== To do ==
Look at the data below and print exactly the lines from its first line through the line with "R = math.radians"; the pictures stay out of the copy.
··· Collected data
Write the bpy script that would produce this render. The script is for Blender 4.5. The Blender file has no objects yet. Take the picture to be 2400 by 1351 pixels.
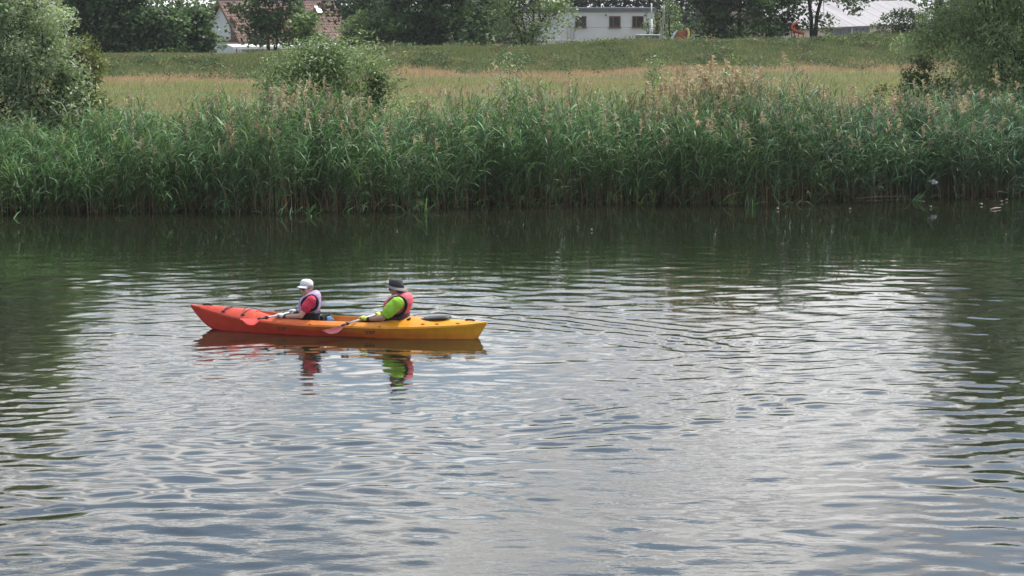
import bpy, bmesh, math, random
import numpy as np
from mathutils import Vector, Matrix, Quaternion

random.seed(7)
S = bpy.context.scene
COL = S.collection
R = math.radians

# ------------------------------------------------------------------ camera
F = 5000.0                      # focal length in photograph pixels (2400 wide)
CAM_H = 5.0
PITCH = math.atan(675.5 / F)
cam_d = bpy.data.cameras.new('camera')
cam_d.sensor_width = 36.0
cam_d.lens = 36.0 * F / 2400.0
cam_d.clip_start = 0.5
cam_d.clip_end = 3000.0
cam = bpy.data.objects.new('camera', cam_d)
COL.objects.link(cam)
cam.location = (0, 0, CAM_H)
cam.rotation_euler = (math.pi / 2 - PITCH, 0, 0)
S.camera = cam

# ------------------------------------------------------------------ sky, sun, exposure
SUN_EL, SUN_AZ = R(56), R(52)            # azimuth from +Y towards +X
world = bpy.data.worlds.new('World')
S.world = world
world.use_nodes = True
NT = world.node_tree
NT.nodes.clear()


def wn(t, **kw):
    n = NT.nodes.new(t)
    for k, v in kw.items():
        setattr(n, k, v)
    return n


def wmath(op, a, b=None):
    n = wn('ShaderNodeMath', operation=op)
    for i, v in enumerate((a, b)):
        if v is None:
            continue
        if isinstance(v, (int, float)):
            n.inputs[i].default_value = v
        else:
            NT.links.new(v, n.inputs[i])
    return n.outputs[0]


def wramp(fac, stops):
    n = wn('ShaderNodeValToRGB')
    e = n.color_ramp.elements
    while len(e) > len(stops):
        e.remove(e[-1])
    while len(e) < len(stops):
        e.new(1.0)
    for el, (p, c) in zip(e, stops):
        el.position = p
        el.color = (c[0], c[1], c[2], 1) if not isinstance(c, (int, float)) else (c, c, c, 1)
    NT.links.new(fac, n.inputs[0])
    return n.outputs[0]


sky = wn('ShaderNodeTexSky', sky_type='NISHITA', sun_disc=False, sun_elevation=SUN_EL, sun_rotation=SUN_AZ)
sky.air_density, sky.dust_density, sky.ozone_density = 1.0, 1.6, 1.0
tc = wn('ShaderNodeTexCoord')
sep = wn('ShaderNodeSeparateXYZ')
NT.links.new(tc.outputs['Generated'], sep.inputs[0])
zz = wmath('ADD', wmath('MAXIMUM', sep.outputs[2], 0.0), 0.13)
comb = wn('ShaderNodeCombineXYZ')
NT.links.new(wmath('DIVIDE', sep.outputs[0], zz), comb.inputs[0])
NT.links.new(wmath('DIVIDE', sep.outputs[1], zz), comb.inputs[1])
CLOUD_OFF = (5.3, 8.4, 2.0)


def cloud_noise(scale, detail, off, rough=0.55):
    mp = wn('ShaderNodeMapping')
    mp.inputs['Location'].default_value = off
    NT.links.new(comb.outputs[0], mp.inputs[0])
    nz = wn('ShaderNodeTexNoise', noise_dimensions='3D')
    nz.inputs['Scale'].default_value = scale
    nz.inputs['Detail'].default_value = detail
    nz.inputs['Roughness'].default_value = rough
    NT.links.new(mp.outputs[0], nz.inputs['Vector'])
    return nz.outputs['Fac']


dens = wn('ShaderNodeMapRange', interpolation_type='SMOOTHSTEP')
for _i, _v in ((1, 0.14), (2, 0.27), (3, 0.085), (4, -0.02)):
    dens.inputs[_i].default_value = _v
NT.links.new(wmath('ADD', sep.outputs[2], wmath('MULTIPLY', sep.outputs[0], 0.22)), dens.inputs[0])
cover = wramp(wmath('ADD', cloud_noise(1.5, 7, CLOUD_OFF, 0.58), dens.outputs[0]), [(0.455, 0.0), (0.525, 1.0)])
shade0 = wramp(cloud_noise(3.2, 7, (7.7, 2.2, 1.0), 0.62), [(0.39, (5.4, 5.3, 5.7)), (0.61, (15.2, 15.1, 15.1))])
# clouds glow more on the side of the sun
vdot = wn('ShaderNodeVectorMath', operation='DOT_PRODUCT')
NT.links.new(tc.outputs['Generated'], vdot.inputs[0])
vdot.inputs[1].default_value = (math.sin(SUN_AZ) * math.cos(SUN_EL), math.cos(SUN_AZ) * math.cos(SUN_EL), math.sin(SUN_EL))
vsc = wn('ShaderNodeVectorMath', operation='SCALE')
NT.links.new(shade0, vsc.inputs[0])
NT.links.new(wmath('ADD', wmath('MULTIPLY', vdot.outputs['Value'], 0.46), 0.70), vsc.inputs['Scale'])
shade = vsc.outputs[0]
blue = wn('ShaderNodeMix', data_type='RGBA', blend_type='MULTIPLY')
blue.inputs[0].default_value = 1.0
NT.links.new(sky.outputs[0], blue.inputs[6])
blue.inputs[7].default_value = (1.42, 1.34, 1.25, 1)
mixc = wn('ShaderNodeMix', data_type='RGBA')
NT.links.new(cover, mixc.inputs[0])
NT.links.new(blue.outputs[2], mixc.inputs[6])
NT.links.new(shade, mixc.inputs[7])
bg = wn('ShaderNodeBackground')
bg.inputs[1].default_value = 0.10
NT.links.new(mixc.outputs[2], bg.inputs[0])
wout = wn('ShaderNodeOutputWorld')
NT.links.new(bg.outputs[0], wout.inputs[0])

sun_d = bpy.data.lights.new('sun', 'SUN')
sun_d.energy = 3.3
sun_d.angle = R(6)
sun_d.color = (1.0, 0.95, 0.87)
sun = bpy.data.objects.new('sun', sun_d)
COL.objects.link(sun)
sun.location = (40, 40, 80)
sdir = Vector((math.sin(SUN_AZ) * math.cos(SUN_EL), math.cos(SUN_AZ) * math.cos(SUN_EL), math.sin(SUN_EL)))
sun.rotation_euler = sdir.to_track_quat('Z', 'Y').to_euler()

vs = S.view_settings
vs.view_transform = 'Standard'
vs.look = 'None'
vs.exposure = 0.52
vs.gamma = 1.0
vs.use_curve_mapping = False
S.cycles.use_denoising = True
S.cycles.max_bounces = 6
S.cycles.diffuse_bounces = 3
S.cycles.glossy_bounces = 3
S.cycles.transmission_bounces = 3
S.cycles.sample_clamp_indirect = 6


# ------------------------------------------------------------------ helpers
def px_dir(px, py):
    c, s = math.cos(PITCH), math.sin(PITCH)
    dx, dv = (px - 1200.0) / F, (py - 675.5) / F
    return Vector((dx, c - dv * s, -s - dv * c))


def on_z(px, py, z=0.0):
    d = px_dir(px, py)
    t = (z - CAM_H) / d.z
    return Vector((d.x * t, d.y * t, z))


def at_y(px, py, Y):
    d = px_dir(px, py)
    t = Y / d.y
    return Vector((d.x * t, Y, CAM_H + d.z * t))


def X_at(px, Y):
    return (px - 1200.0) / F * Y


def tag(o, label=None, cat=None, group=None, kind=None):
    if label:
        o['label'] = label
    if cat:
        o['category'] = cat
    if group:
        o['group'] = group
    if kind:
        o['kind'] = kind
    return o


def thing(name, loc, label, cat, group=None, rz=0.0):
    o = bpy.data.objects.new(name, None)
    o.empty_display_size = 0.2
    COL.objects.link(o)
    o.location = loc
    o.rotation_euler = (0, 0, rz)
    return tag(o, label, cat, group)


def link_mesh(name, me, mats=None, parent=None):
    o = bpy.data.objects.new(name, me)
    COL.objects.link(o)
    if parent is not None:
        o.parent = parent
    if mats is not None:
        for m in (mats if isinstance(mats, (list, tuple)) else [mats]):
            me.materials.append(m)
    return o


def np_mesh(name, V, faces_list, tint=None, smooth=False, mat_idx=None):
    """V (N,3); faces_list: list of int arrays (M,k); tint (total_faces,3)."""
    me = bpy.data.meshes.new(name)
    V = np.asarray(V, dtype=np.float32)
    me.vertices.add(len(V))
    me.vertices.foreach_set('co', V.ravel())
    loops = np.concatenate([np.asarray(f, dtype=np.int32).ravel() for f in faces_list])
    sizes = np.concatenate([np.full(len(f), f.shape[1], dtype=np.int32) for f in faces_list])
    starts = np.concatenate([[0], np.cumsum(sizes)[:-1]]).astype(np.int32)
    me.loops.add(len(loops))
    me.loops.foreach_set('vertex_index', loops)
    me.polygons.add(len(sizes))
    me.polygons.foreach_set('loop_start', starts)
    if mat_idx is not None:
        me.polygons.foreach_set('material_index', np.asarray(mat_idx, dtype=np.int32))
    me.polygons.foreach_set('use_smooth', np.full(len(sizes), bool(smooth)))
    me.update(calc_edges=True)
    if tint is not None:
        a = me.attributes.new('tint', 'FLOAT_COLOR', 'FACE')
        c = np.ones((len(sizes), 4), dtype=np.float32)
        c[:, :3] = tint
        a.data.foreach_set('color', c.ravel())
    return me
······
== Completed task ==
Write the bpy script that would produce this render. The script is for Blender 4.5. The Blender file has no objects yet. Take the picture to be 2400 by 1351 pixels.
import bpy, bmesh, math, random
import numpy as np
from mathutils import Vector, Matrix, Quaternion

random.seed(7)
S = bpy.context.scene
COL = S.collection
R = math.radians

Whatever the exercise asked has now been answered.